Can interest rate hikes stop the property boom? Not a chance: Hotspotting's Terry Ryder
One of mainstream media’s favourite “what if?” scenarios in relation to the nationwide property boom is “what is the RBA changes its mind and lifts interest rates?”.
The answer is: it won’t make any difference unless they deliver four or five rises in the official interest rate in rapid succession. And even then it might not halt the runaway train.
There are two reasons why a rate rise wouldn’t make much of a difference:
- The boom hasn’t been caused by low interest rates
- History shows that it requires five, six or seven rate rises to douse a hot market.
Economists tend to display their ignorance of real estate dynamics by attributing everything that happens in residential property to the level of interest rates. So, because real estate is booming and interest rates are at record lows, the simplistic economist mind reasons that one must have caused the other.
But, as I outlined in detail in this column in February, there are multiple reasons for the strong up-cycle in the housing market. I have 15 dot points on my list of drivers of this national boom. Low interest rates comprise just one of them.
A change to one of the 15 factors won’t stop the strong market.
Government stimulus measures comprise just one of the 15 factors, so the end of JobKeeper (which is one of numerous stimulus measures) won’t halt the market momentum.
Nor would a rise in the official interest rate. Or two rises. In the past four decades, Australia has had two genuine, prolonged, nationwide property booms: in the late Eighties and in the early Noughties.
During the extraordinary boom at the end of the 1980s, mortgage rates were in double digits but (contrary to economic theory) Australia experienced rapidly rising prices pretty much anywhere. Interest rates kept rising but the boom raged on. Mortgage rates hit 17-18% before the boom stopped.
The boom that prevailed from 2001 to 2004 happened with mortgage rates much higher than now – 7-8%. There were a couple of interest rate rises amid that boom but the momentum was not halted. There were a couple more rate rises in 2004 but by then the boom was already subsiding after three years of big growth. Rate rises were not the cause of the boom ending.
In 2007 and 2008, before the GFC, there were signs of an up-cycle in the housing market. Then we had eight interest rate rises and the onset of the GFC – and the price rises ended.
The GFC inspired massive Federal Government stimulus measures, including major assistance for first-home buyers, plus six rapid-fire interest rate increases. As a result of the combination of those factors, prices rose in strongly in 2009 and 2010. Then we saw seven interest rate increases in a short period.
Since 2011 we have had 18 reductions in the official interest rate but, until recently, no sign of a nationwide real estate boom. In that period, we saw big price growth in Sydney and Melbourne 2013 to 2017, but that did not happen elsewhere.
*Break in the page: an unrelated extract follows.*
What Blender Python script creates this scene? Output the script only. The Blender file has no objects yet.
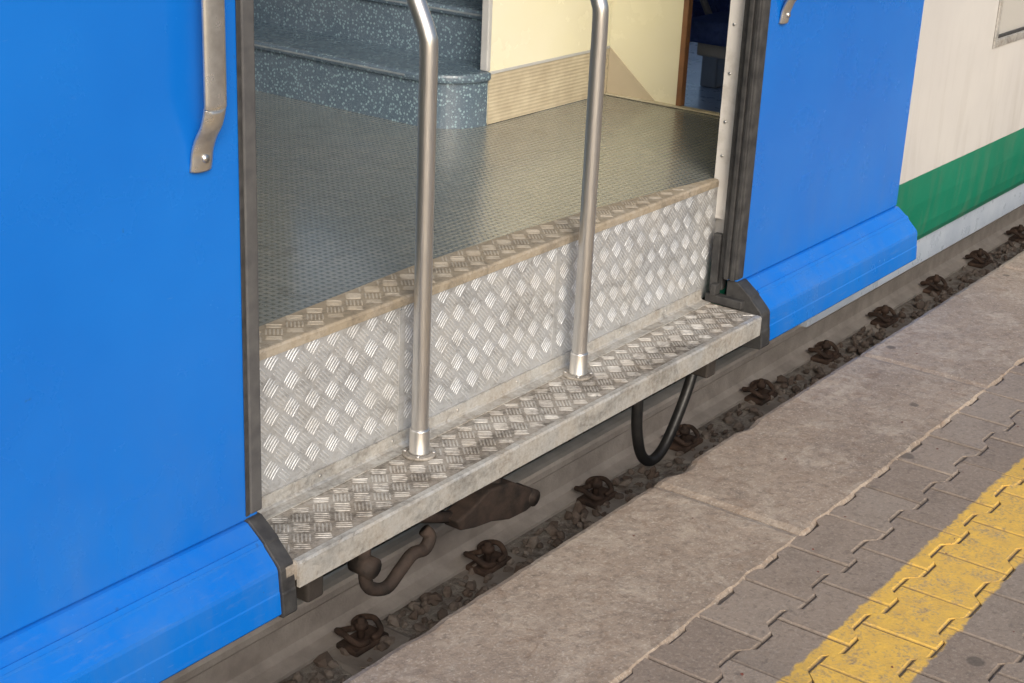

Amid that period of very low and falling interest rates, many of our major markets, including Perth and Darwin, had steadily falling house prices.
The message from analysing property prices and interest rate changes is that it’s only in periods of multiple changes to rates to rapid succession that we see markets apparently reacting – but the influence of interest rates is unclear because there are other major factors in play at the same time.